Despite all of this, divestment activists still aren’t letting up. As the university prepares to announce its latest investment decision on May 21st, activists are lashing out to grab the public’s attention in any way that they can. This week, the chose to vandalize the university’s historic senate house. According to the local paper:

“Student activists daubed graffiti across Cambridge University’s Senate House in protest at the use of fossil fuels. The multi-coloured messages were scrawled on the buildings walls yesterday (May 14). Senate House is one of the city’s most iconic buildings and hosts the University Council’s meetings. Protestors used chalk spray to paint ‘Cambridge divest from fossil fuels’ and ‘Climate justice for all’ on the front of the building.”

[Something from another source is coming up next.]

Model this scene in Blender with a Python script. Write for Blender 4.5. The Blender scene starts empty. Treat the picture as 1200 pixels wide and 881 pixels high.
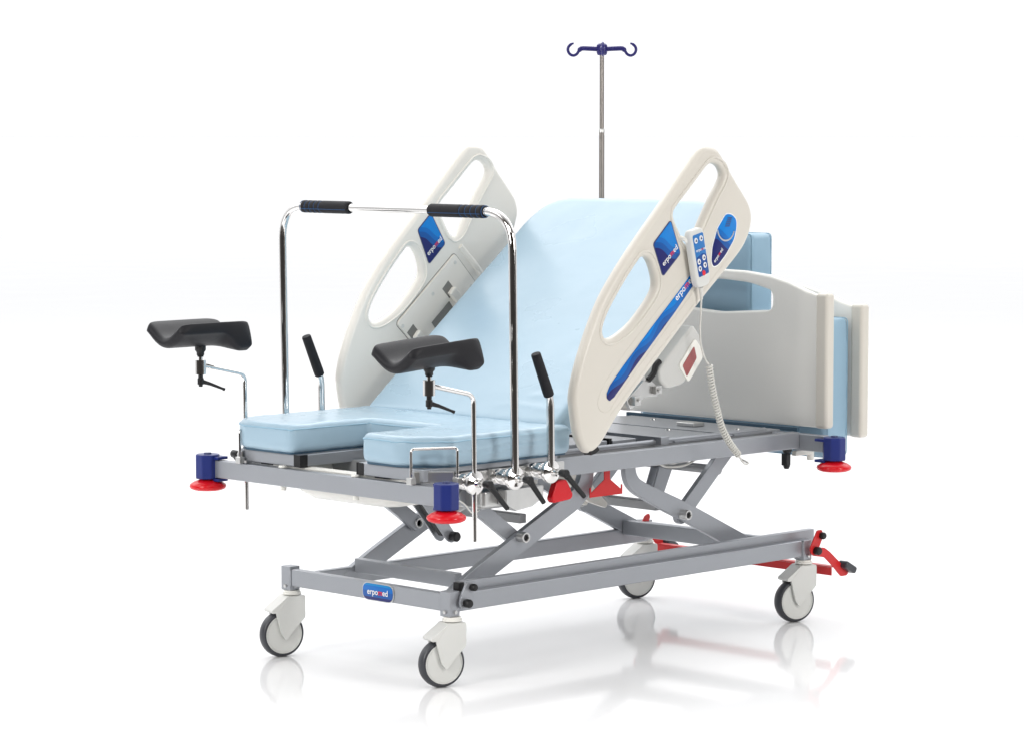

The graffiti stunt comes after activists attempted to interfere with the historic Cambridge vs. Oxford boat race on the Thames in March. Protestors took over the Hammersmith Bridge, unfurled a large banner and set off orange flares while the race was in progress, in order to draw attention to their cause. The flares caused confusion and blocked the views of spectators, but thankfully no one was hurt and the race proceeded.  Although the disturbance was attributed to Oxford and Cambridge students, People and Planet (through its social media channels), unsurprisingly touted the press coverage the disruption received as its own.